Sir Alex Ferguson always believed Scott McTominay was built for Manchester United. Now, after Scotland’s World Cup heroics and a title-winning season in Naples, it’s starting to look like United massively underestimated just how good he could be.
The 28-year-old has just produced the moment of his career, scoring a ridiculous overhead kick in Scotland’s wild 4–2 win over Denmark at Hampden to book a first World Cup spot since 1998. Already a champion and MVP in Serie A with Napoli, McTominay is suddenly the poster boy for a Scotland side that refuses to go away quietly.
It’s a long way from the academy kid Fergie first backed.
The former United boss was talking McTominay up years ago, insisting the midfielder would grow into one of the club’s main men. He loved the attitude, the engine, the willingness to do the ugly work and still step up on big nights.

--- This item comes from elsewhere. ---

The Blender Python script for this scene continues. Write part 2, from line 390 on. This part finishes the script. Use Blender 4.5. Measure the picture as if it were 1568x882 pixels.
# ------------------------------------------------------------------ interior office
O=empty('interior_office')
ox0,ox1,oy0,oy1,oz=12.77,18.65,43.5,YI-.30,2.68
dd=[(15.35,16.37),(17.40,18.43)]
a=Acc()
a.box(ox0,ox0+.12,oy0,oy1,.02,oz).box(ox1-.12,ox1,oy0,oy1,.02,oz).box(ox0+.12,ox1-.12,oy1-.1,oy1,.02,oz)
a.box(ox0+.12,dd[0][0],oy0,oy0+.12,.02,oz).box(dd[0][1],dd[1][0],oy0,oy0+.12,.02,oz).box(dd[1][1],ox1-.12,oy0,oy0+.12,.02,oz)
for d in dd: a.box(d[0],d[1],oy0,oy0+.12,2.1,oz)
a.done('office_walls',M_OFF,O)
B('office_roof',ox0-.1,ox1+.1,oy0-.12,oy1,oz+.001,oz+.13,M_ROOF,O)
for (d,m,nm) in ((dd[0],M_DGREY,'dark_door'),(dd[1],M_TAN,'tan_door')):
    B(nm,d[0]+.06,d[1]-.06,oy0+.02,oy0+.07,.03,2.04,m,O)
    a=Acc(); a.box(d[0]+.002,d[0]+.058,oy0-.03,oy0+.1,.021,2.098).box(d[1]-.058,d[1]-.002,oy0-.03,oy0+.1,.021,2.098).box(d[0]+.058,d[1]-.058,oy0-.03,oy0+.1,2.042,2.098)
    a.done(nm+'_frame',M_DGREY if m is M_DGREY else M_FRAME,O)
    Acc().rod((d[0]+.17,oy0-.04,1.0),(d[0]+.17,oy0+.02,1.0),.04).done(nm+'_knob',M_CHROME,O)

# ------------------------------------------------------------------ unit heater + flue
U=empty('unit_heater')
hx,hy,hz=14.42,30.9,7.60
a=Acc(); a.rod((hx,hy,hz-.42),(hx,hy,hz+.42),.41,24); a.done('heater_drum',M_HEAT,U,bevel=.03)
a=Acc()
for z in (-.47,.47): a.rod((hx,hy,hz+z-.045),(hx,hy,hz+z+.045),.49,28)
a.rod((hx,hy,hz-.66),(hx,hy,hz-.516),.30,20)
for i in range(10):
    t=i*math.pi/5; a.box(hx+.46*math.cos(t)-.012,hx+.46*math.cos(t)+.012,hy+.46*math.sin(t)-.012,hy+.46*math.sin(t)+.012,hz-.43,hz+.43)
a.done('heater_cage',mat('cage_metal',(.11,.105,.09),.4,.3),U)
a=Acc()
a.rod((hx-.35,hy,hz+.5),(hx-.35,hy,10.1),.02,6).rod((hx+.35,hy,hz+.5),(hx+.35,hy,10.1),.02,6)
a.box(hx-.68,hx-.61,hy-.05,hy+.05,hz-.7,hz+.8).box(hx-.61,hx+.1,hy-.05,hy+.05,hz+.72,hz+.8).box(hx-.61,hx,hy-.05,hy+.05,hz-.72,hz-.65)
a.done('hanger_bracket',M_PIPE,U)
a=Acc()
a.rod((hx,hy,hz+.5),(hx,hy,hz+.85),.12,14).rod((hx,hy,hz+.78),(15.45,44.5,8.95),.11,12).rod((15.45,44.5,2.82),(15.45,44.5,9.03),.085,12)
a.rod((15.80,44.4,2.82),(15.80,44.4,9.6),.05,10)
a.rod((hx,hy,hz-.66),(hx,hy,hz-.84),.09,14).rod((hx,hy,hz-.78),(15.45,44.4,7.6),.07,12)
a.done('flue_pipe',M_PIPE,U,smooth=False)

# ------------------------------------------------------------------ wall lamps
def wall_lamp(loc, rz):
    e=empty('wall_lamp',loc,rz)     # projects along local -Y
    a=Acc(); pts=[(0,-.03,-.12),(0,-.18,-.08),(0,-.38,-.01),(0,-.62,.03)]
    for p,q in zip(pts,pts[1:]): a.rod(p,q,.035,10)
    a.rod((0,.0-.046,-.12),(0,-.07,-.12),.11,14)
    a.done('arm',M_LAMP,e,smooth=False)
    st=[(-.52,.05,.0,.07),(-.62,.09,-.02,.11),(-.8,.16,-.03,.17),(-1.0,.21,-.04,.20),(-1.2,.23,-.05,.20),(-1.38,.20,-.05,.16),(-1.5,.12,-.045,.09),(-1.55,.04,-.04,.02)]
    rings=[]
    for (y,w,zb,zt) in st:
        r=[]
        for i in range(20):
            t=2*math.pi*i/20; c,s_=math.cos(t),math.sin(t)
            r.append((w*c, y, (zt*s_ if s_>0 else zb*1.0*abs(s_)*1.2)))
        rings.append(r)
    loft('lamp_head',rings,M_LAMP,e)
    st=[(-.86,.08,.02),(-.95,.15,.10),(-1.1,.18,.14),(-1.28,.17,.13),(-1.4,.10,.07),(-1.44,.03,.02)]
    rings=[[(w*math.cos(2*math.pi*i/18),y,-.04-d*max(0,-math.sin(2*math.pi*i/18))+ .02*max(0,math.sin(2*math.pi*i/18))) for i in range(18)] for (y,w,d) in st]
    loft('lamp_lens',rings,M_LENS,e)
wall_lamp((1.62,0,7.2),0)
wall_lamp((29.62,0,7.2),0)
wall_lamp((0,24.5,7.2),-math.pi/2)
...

For Ferguson, McTominay was exactly the type of character United should be built around.
United didn’t quite see it that way when the PSR maths started biting.
In August 2024, McTominay was sold to Napoli for around £25.7m – a fee boosted by his homegrown status and United’s need to balance the books. Erik ten Hag admitted at the time he’d rather have kept him, calling the decision “mixed” and describing McTominay as “Manchester United in everything”. The problem wasn’t the player – it was the rules, and the premium attached to academy products.
Napoli didn’t complain. McTominay walked into Antonio Conte’s side, powered them to the title and walked off with Serie A’s MVP award. Now he’s sent his country to a World Cup with one of the goals of qualifying. That’s not just a decent move – that’s a full-blown career reset.
Back in Manchester, United’s midfield has stumbled through another rebuild while one of their own dominates in Italy and on the international stage. Every spectacular strike, every big-game performance and now this overhead kick for Scotland twists the knife a little further.
Ferguson called it early. McTominay had the mentality, the physicality and the personality to be a cornerstone at Old Trafford. United chose the balance sheet. Scotland and Napoli are cashing in on the player he’s become.